Mackley Makes Good Progress on the Thames Project

Mackley is part way through an 11-week project to improve protection for an Environment Agency asset on the River Thames at Coldharbour on the Isle of Dogs.

The Coldharbour Flood Wall Remediation and Foreshore Protection Works are being carried out under a 10-year Environment Agency framework called TEAM2100, which involves looking after the agency’s assets on the tidal section of the Thames, from Teddington in Middlesex out to the Kent and Essex coasts.

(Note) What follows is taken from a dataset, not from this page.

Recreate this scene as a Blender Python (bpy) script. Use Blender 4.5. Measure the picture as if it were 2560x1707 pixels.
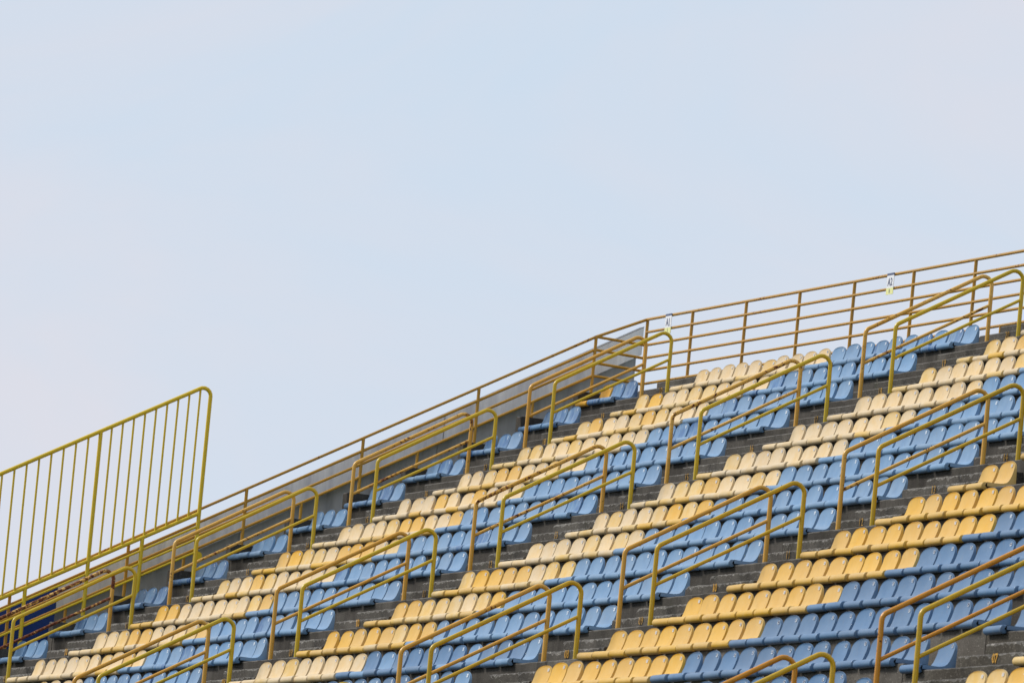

Mackley’s contract is with Balfour Beatty who is working as part of CH2M, a delivery partner on the framework.

Site constraints

Mackley reports that due to constrained access from the landside the works are being carried out from the river, with materials delivered to the opposite, south bank and a short distance upstream where access is easier. Materials are then transported by a barge to the foreshore as required.

Due to the tidal nature of the site, and with a tidal working window of just two hours, works have to be strictly timetabled to ensure progress is ongoing.

The barge is anchored at the works site each day, and supported by a safety boat which is present at all times when work is taking place. When equipment needs to be very close at hand, the barge can be positioned within six inches of the front of the works area, Mackley said.

Good progress

According to the company, the existing sand bags at the base of the wall have been removed, along with the horizontal timbers and any others that required replacement, and the timber piles on the foreshore were cut off for recycling.

Mackley also added that 27 new three meter piles were placed at low tide at a rate of 10 per hour. A small vibration piling hammer was used to reduce noise. With the piles in place, concrete infill was pumped into the space behind the piles, filling the void. The concrete was pumped through the adjacent properties’ gardens and over the wall in a single day.

The foreshore protection works involved the placement of Kyowa rock filter bags at the foot of the river wall. The Kyowa system is designed to give protection from scour damage to riverbanks, shorelines, bridges and other structures, while at the same time benefiting the surrounding environment.

The system comprises mesh net and rocks, and creates the ideal environment for small fish and plants to live in the interspace within it. The system has previously been deployed by Mackley on a scheme of works on the lower reaches of the River Mole in Surrey.

The new timber fenders were then installed, with reclaimed beach groynes used as the material for these.

When the project is complete the site will be cleared and any remaining waste removed for recycling.